** start **

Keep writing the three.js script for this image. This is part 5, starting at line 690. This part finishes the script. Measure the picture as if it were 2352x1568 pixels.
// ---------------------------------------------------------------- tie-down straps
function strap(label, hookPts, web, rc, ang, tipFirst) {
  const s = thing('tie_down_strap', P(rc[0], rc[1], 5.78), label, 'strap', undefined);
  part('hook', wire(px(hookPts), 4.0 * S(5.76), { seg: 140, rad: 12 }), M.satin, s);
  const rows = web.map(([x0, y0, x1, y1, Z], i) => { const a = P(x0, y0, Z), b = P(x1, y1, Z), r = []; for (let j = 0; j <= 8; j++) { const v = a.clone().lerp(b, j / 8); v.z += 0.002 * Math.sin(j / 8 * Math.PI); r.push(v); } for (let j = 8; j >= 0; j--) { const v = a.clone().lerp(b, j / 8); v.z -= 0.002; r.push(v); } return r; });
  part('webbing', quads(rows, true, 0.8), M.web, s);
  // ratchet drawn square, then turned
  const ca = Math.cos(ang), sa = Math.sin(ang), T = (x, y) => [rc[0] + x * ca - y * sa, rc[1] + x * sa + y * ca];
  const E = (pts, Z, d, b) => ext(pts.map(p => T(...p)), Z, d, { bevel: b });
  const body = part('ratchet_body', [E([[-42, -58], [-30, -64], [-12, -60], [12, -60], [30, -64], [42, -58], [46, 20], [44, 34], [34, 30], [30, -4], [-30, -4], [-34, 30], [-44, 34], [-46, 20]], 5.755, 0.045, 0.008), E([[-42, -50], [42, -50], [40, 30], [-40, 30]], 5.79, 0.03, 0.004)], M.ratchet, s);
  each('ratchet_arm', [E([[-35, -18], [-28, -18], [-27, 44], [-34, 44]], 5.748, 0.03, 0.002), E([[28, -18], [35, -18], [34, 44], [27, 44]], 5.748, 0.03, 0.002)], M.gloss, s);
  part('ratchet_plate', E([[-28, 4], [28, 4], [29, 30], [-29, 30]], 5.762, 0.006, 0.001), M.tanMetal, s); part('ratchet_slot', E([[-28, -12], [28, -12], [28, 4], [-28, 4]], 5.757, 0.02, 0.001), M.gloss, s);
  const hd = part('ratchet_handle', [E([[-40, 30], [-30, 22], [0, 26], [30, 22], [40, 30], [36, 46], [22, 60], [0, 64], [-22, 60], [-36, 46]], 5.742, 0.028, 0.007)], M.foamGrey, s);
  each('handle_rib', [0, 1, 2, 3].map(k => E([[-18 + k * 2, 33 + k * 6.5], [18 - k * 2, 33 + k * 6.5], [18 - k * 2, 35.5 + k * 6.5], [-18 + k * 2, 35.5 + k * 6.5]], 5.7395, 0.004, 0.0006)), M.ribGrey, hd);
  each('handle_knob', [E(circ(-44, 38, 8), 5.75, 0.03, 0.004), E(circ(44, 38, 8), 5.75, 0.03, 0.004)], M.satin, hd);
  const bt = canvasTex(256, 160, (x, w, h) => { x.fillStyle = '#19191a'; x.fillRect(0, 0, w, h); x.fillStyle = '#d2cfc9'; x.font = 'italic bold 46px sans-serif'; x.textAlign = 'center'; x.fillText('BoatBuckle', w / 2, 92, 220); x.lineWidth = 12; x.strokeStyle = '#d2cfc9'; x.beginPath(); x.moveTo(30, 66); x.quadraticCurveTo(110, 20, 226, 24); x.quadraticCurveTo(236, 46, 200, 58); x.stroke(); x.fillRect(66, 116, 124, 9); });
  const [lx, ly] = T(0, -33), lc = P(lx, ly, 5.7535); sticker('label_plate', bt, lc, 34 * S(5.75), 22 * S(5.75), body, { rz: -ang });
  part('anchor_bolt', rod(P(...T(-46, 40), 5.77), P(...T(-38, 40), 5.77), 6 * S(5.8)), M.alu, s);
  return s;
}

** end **

# PROBLEM:
Take the material above and return all of it exactly.

# THE SOLUTION:
Keep writing the three.js script for this image. This is part 5, starting at line 690. This part finishes the script. Measure the picture as if it were 2352x1568 pixels.
// ---------------------------------------------------------------- tie-down straps
function strap(label, hookPts, web, rc, ang, tipFirst) {
  const s = thing('tie_down_strap', P(rc[0], rc[1], 5.78), label, 'strap', undefined);
  part('hook', wire(px(hookPts), 4.0 * S(5.76), { seg: 140, rad: 12 }), M.satin, s);
  const rows = web.map(([x0, y0, x1, y1, Z], i) => { const a = P(x0, y0, Z), b = P(x1, y1, Z), r = []; for (let j = 0; j <= 8; j++) { const v = a.clone().lerp(b, j / 8); v.z += 0.002 * Math.sin(j / 8 * Math.PI); r.push(v); } for (let j = 8; j >= 0; j--) { const v = a.clone().lerp(b, j / 8); v.z -= 0.002; r.push(v); } return r; });
  part('webbing', quads(rows, true, 0.8), M.web, s);
  // ratchet drawn square, then turned
  const ca = Math.cos(ang), sa = Math.sin(ang), T = (x, y) => [rc[0] + x * ca - y * sa, rc[1] + x * sa + y * ca];
  const E = (pts, Z, d, b) => ext(pts.map(p => T(...p)), Z, d, { bevel: b });
  const body = part('ratchet_body', [E([[-42, -58], [-30, -64], [-12, -60], [12, -60], [30, -64], [42, -58], [46, 20], [44, 34], [34, 30], [30, -4], [-30, -4], [-34, 30], [-44, 34], [-46, 20]], 5.755, 0.045, 0.008), E([[-42, -50], [42, -50], [40, 30], [-40, 30]], 5.79, 0.03, 0.004)], M.ratchet, s);
  each('ratchet_arm', [E([[-35, -18], [-28, -18], [-27, 44], [-34, 44]], 5.748, 0.03, 0.002), E([[28, -18], [35, -18], [34, 44], [27, 44]], 5.748, 0.03, 0.002)], M.gloss, s);
  part('ratchet_plate', E([[-28, 4], [28, 4], [29, 30], [-29, 30]], 5.762, 0.006, 0.001), M.tanMetal, s); part('ratchet_slot', E([[-28, -12], [28, -12], [28, 4], [-28, 4]], 5.757, 0.02, 0.001), M.gloss, s);
  const hd = part('ratchet_handle', [E([[-40, 30], [-30, 22], [0, 26], [30, 22], [40, 30], [36, 46], [22, 60], [0, 64], [-22, 60], [-36, 46]], 5.742, 0.028, 0.007)], M.foamGrey, s);
  each('handle_rib', [0, 1, 2, 3].map(k => E([[-18 + k * 2, 33 + k * 6.5], [18 - k * 2, 33 + k * 6.5], [18 - k * 2, 35.5 + k * 6.5], [-18 + k * 2, 35.5 + k * 6.5]], 5.7395, 0.004, 0.0006)), M.ribGrey, hd);
  each('handle_knob', [E(circ(-44, 38, 8), 5.75, 0.03, 0.004), E(circ(44, 38, 8), 5.75, 0.03, 0.004)], M.satin, hd);
  const bt = canvasTex(256, 160, (x, w, h) => { x.fillStyle = '#19191a'; x.fillRect(0, 0, w, h); x.fillStyle = '#d2cfc9'; x.font = 'italic bold 46px sans-serif'; x.textAlign = 'center'; x.fillText('BoatBuckle', w / 2, 92, 220); x.lineWidth = 12; x.strokeStyle = '#d2cfc9'; x.beginPath(); x.moveTo(30, 66); x.quadraticCurveTo(110, 20, 226, 24); x.quadraticCurveTo(236, 46, 200, 58); x.stroke(); x.fillRect(66, 116, 124, 9); });
  const [lx, ly] = T(0, -33), lc = P(lx, ly, 5.7535); sticker('label_plate', bt, lc, 34 * S(5.75), 22 * S(5.75), body, { rz: -ang });
  part('anchor_bolt', rod(P(...T(-46, 40), 5.77), P(...T(-38, 40), 5.77), 6 * S(5.8)), M.alu, s);
  return s;
}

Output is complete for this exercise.